*Given data*.
******
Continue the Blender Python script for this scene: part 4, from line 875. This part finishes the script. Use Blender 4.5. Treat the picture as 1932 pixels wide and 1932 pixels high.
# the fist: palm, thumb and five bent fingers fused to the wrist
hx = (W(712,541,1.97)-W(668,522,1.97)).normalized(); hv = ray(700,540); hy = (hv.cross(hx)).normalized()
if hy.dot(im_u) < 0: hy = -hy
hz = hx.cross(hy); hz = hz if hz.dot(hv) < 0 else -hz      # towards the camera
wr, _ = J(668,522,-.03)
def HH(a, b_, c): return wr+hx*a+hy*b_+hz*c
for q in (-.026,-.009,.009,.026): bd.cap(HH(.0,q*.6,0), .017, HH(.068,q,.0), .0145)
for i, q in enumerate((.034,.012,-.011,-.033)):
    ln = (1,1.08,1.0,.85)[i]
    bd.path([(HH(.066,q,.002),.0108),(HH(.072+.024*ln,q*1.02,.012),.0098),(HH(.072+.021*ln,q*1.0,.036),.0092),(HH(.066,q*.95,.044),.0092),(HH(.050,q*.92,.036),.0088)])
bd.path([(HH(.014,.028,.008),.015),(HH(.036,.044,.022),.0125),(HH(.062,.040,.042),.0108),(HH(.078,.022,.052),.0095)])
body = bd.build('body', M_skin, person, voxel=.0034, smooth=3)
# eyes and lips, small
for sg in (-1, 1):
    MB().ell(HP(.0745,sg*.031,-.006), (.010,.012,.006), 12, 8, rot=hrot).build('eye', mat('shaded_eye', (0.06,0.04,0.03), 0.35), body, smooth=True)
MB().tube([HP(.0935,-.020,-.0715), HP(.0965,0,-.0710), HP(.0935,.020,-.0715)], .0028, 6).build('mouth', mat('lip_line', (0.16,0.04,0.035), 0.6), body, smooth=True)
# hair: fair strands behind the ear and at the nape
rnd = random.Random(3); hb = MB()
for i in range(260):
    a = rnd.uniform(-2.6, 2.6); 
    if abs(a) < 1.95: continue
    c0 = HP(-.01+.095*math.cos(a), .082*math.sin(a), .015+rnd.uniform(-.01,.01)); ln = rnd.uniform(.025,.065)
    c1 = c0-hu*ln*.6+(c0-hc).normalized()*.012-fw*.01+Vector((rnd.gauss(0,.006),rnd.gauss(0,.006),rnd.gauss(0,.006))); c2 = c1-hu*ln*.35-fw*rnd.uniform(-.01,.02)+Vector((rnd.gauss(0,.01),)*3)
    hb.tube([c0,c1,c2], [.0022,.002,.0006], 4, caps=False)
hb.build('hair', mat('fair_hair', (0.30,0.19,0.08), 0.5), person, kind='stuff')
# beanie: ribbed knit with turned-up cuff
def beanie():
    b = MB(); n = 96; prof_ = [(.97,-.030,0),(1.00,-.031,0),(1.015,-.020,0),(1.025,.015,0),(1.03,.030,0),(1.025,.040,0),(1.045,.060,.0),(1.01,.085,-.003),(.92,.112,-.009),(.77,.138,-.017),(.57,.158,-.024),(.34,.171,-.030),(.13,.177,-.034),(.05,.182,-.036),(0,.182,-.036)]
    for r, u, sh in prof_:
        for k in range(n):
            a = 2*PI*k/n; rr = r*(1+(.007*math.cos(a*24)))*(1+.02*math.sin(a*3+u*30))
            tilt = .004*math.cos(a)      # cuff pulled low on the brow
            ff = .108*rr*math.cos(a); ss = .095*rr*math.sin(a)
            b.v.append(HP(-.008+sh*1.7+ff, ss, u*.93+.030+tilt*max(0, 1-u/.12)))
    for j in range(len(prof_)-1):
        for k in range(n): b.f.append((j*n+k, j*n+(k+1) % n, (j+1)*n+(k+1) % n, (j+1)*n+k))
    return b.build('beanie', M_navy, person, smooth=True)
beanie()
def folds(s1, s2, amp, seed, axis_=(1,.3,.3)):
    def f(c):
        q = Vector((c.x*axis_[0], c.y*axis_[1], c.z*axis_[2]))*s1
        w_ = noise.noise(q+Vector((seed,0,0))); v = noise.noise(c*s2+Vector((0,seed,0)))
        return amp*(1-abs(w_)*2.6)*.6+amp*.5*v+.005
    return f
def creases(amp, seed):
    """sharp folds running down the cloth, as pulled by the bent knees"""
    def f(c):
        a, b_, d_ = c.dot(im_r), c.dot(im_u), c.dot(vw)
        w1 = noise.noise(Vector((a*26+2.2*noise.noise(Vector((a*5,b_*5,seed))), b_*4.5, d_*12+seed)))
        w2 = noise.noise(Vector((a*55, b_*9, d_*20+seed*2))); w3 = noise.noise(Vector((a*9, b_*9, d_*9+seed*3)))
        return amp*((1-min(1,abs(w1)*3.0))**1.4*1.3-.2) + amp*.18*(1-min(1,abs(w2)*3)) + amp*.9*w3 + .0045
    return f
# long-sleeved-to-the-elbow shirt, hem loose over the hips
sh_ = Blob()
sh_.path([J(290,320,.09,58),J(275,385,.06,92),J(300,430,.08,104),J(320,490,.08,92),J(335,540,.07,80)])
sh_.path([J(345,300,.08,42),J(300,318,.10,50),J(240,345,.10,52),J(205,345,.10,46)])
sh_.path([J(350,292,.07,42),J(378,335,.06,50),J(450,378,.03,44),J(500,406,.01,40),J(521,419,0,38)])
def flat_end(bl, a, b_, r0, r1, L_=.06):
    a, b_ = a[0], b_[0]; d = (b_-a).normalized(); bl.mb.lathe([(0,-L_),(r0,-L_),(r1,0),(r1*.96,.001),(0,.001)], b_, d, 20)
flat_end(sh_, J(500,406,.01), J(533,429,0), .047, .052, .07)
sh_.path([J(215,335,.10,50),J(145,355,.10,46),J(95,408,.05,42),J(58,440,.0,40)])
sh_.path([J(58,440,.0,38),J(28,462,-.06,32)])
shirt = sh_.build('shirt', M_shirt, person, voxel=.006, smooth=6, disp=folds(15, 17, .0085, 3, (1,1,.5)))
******
*Given exercise*.
Your task is to quote all of the data word for word.

*Worked answer*.
Continue the Blender Python script for this scene: part 4, from line 875. This part finishes the script. Use Blender 4.5. Treat the picture as 1932 pixels wide and 1932 pixels high.
# the fist: palm, thumb and five bent fingers fused to the wrist
hx = (W(712,541,1.97)-W(668,522,1.97)).normalized(); hv = ray(700,540); hy = (hv.cross(hx)).normalized()
if hy.dot(im_u) < 0: hy = -hy
hz = hx.cross(hy); hz = hz if hz.dot(hv) < 0 else -hz      # towards the camera
wr, _ = J(668,522,-.03)
def HH(a, b_, c): return wr+hx*a+hy*b_+hz*c
for q in (-.026,-.009,.009,.026): bd.cap(HH(.0,q*.6,0), .017, HH(.068,q,.0), .0145)
for i, q in enumerate((.034,.012,-.011,-.033)):
    ln = (1,1.08,1.0,.85)[i]
    bd.path([(HH(.066,q,.002),.0108),(HH(.072+.024*ln,q*1.02,.012),.0098),(HH(.072+.021*ln,q*1.0,.036),.0092),(HH(.066,q*.95,.044),.0092),(HH(.050,q*.92,.036),.0088)])
bd.path([(HH(.014,.028,.008),.015),(HH(.036,.044,.022),.0125),(HH(.062,.040,.042),.0108),(HH(.078,.022,.052),.0095)])
body = bd.build('body', M_skin, person, voxel=.0034, smooth=3)
# eyes and lips, small
for sg in (-1, 1):
    MB().ell(HP(.0745,sg*.031,-.006), (.010,.012,.006), 12, 8, rot=hrot).build('eye', mat('shaded_eye', (0.06,0.04,0.03), 0.35), body, smooth=True)
MB().tube([HP(.0935,-.020,-.0715), HP(.0965,0,-.0710), HP(.0935,.020,-.0715)], .0028, 6).build('mouth', mat('lip_line', (0.16,0.04,0.035), 0.6), body, smooth=True)
# hair: fair strands behind the ear and at the nape
rnd = random.Random(3); hb = MB()
for i in range(260):
    a = rnd.uniform(-2.6, 2.6); 
    if abs(a) < 1.95: continue
    c0 = HP(-.01+.095*math.cos(a), .082*math.sin(a), .015+rnd.uniform(-.01,.01)); ln = rnd.uniform(.025,.065)
    c1 = c0-hu*ln*.6+(c0-hc).normalized()*.012-fw*.01+Vector((rnd.gauss(0,.006),rnd.gauss(0,.006),rnd.gauss(0,.006))); c2 = c1-hu*ln*.35-fw*rnd.uniform(-.01,.02)+Vector((rnd.gauss(0,.01),)*3)
    hb.tube([c0,c1,c2], [.0022,.002,.0006], 4, caps=False)
hb.build('hair', mat('fair_hair', (0.30,0.19,0.08), 0.5), person, kind='stuff')
# beanie: ribbed knit with turned-up cuff
def beanie():
    b = MB(); n = 96; prof_ = [(.97,-.030,0),(1.00,-.031,0),(1.015,-.020,0),(1.025,.015,0),(1.03,.030,0),(1.025,.040,0),(1.045,.060,.0),(1.01,.085,-.003),(.92,.112,-.009),(.77,.138,-.017),(.57,.158,-.024),(.34,.171,-.030),(.13,.177,-.034),(.05,.182,-.036),(0,.182,-.036)]
    for r, u, sh in prof_:
        for k in range(n):
            a = 2*PI*k/n; rr = r*(1+(.007*math.cos(a*24)))*(1+.02*math.sin(a*3+u*30))
            tilt = .004*math.cos(a)      # cuff pulled low on the brow
            ff = .108*rr*math.cos(a); ss = .095*rr*math.sin(a)
            b.v.append(HP(-.008+sh*1.7+ff, ss, u*.93+.030+tilt*max(0, 1-u/.12)))
    for j in range(len(prof_)-1):
        for k in range(n): b.f.append((j*n+k, j*n+(k+1) % n, (j+1)*n+(k+1) % n, (j+1)*n+k))
    return b.build('beanie', M_navy, person, smooth=True)
beanie()
def folds(s1, s2, amp, seed, axis_=(1,.3,.3)):
    def f(c):
        q = Vector((c.x*axis_[0], c.y*axis_[1], c.z*axis_[2]))*s1
        w_ = noise.noise(q+Vector((seed,0,0))); v = noise.noise(c*s2+Vector((0,seed,0)))
        return amp*(1-abs(w_)*2.6)*.6+amp*.5*v+.005
    return f
def creases(amp, seed):
    """sharp folds running down the cloth, as pulled by the bent knees"""
    def f(c):
        a, b_, d_ = c.dot(im_r), c.dot(im_u), c.dot(vw)
        w1 = noise.noise(Vector((a*26+2.2*noise.noise(Vector((a*5,b_*5,seed))), b_*4.5, d_*12+seed)))
        w2 = noise.noise(Vector((a*55, b_*9, d_*20+seed*2))); w3 = noise.noise(Vector((a*9, b_*9, d_*9+seed*3)))
        return amp*((1-min(1,abs(w1)*3.0))**1.4*1.3-.2) + amp*.18*(1-min(1,abs(w2)*3)) + amp*.9*w3 + .0045
    return f
# long-sleeved-to-the-elbow shirt, hem loose over the hips
sh_ = Blob()
sh_.path([J(290,320,.09,58),J(275,385,.06,92),J(300,430,.08,104),J(320,490,.08,92),J(335,540,.07,80)])
sh_.path([J(345,300,.08,42),J(300,318,.10,50),J(240,345,.10,52),J(205,345,.10,46)])
sh_.path([J(350,292,.07,42),J(378,335,.06,50),J(450,378,.03,44),J(500,406,.01,40),J(521,419,0,38)])
def flat_end(bl, a, b_, r0, r1, L_=.06):
    a, b_ = a[0], b_[0]; d = (b_-a).normalized(); bl.mb.lathe([(0,-L_),(r0,-L_),(r1,0),(r1*.96,.001),(0,.001)], b_, d, 20)
flat_end(sh_, J(500,406,.01), J(533,429,0), .047, .052, .07)
sh_.path([J(215,335,.10,50),J(145,355,.10,46),J(95,408,.05,42),J(58,440,.0,40)])
sh_.path([J(58,440,.0,38),J(28,462,-.06,32)])
shirt = sh_.build('shirt', M_shirt, person, voxel=.006, smooth=6, disp=folds(15, 17, .0085, 3, (1,1,.5)))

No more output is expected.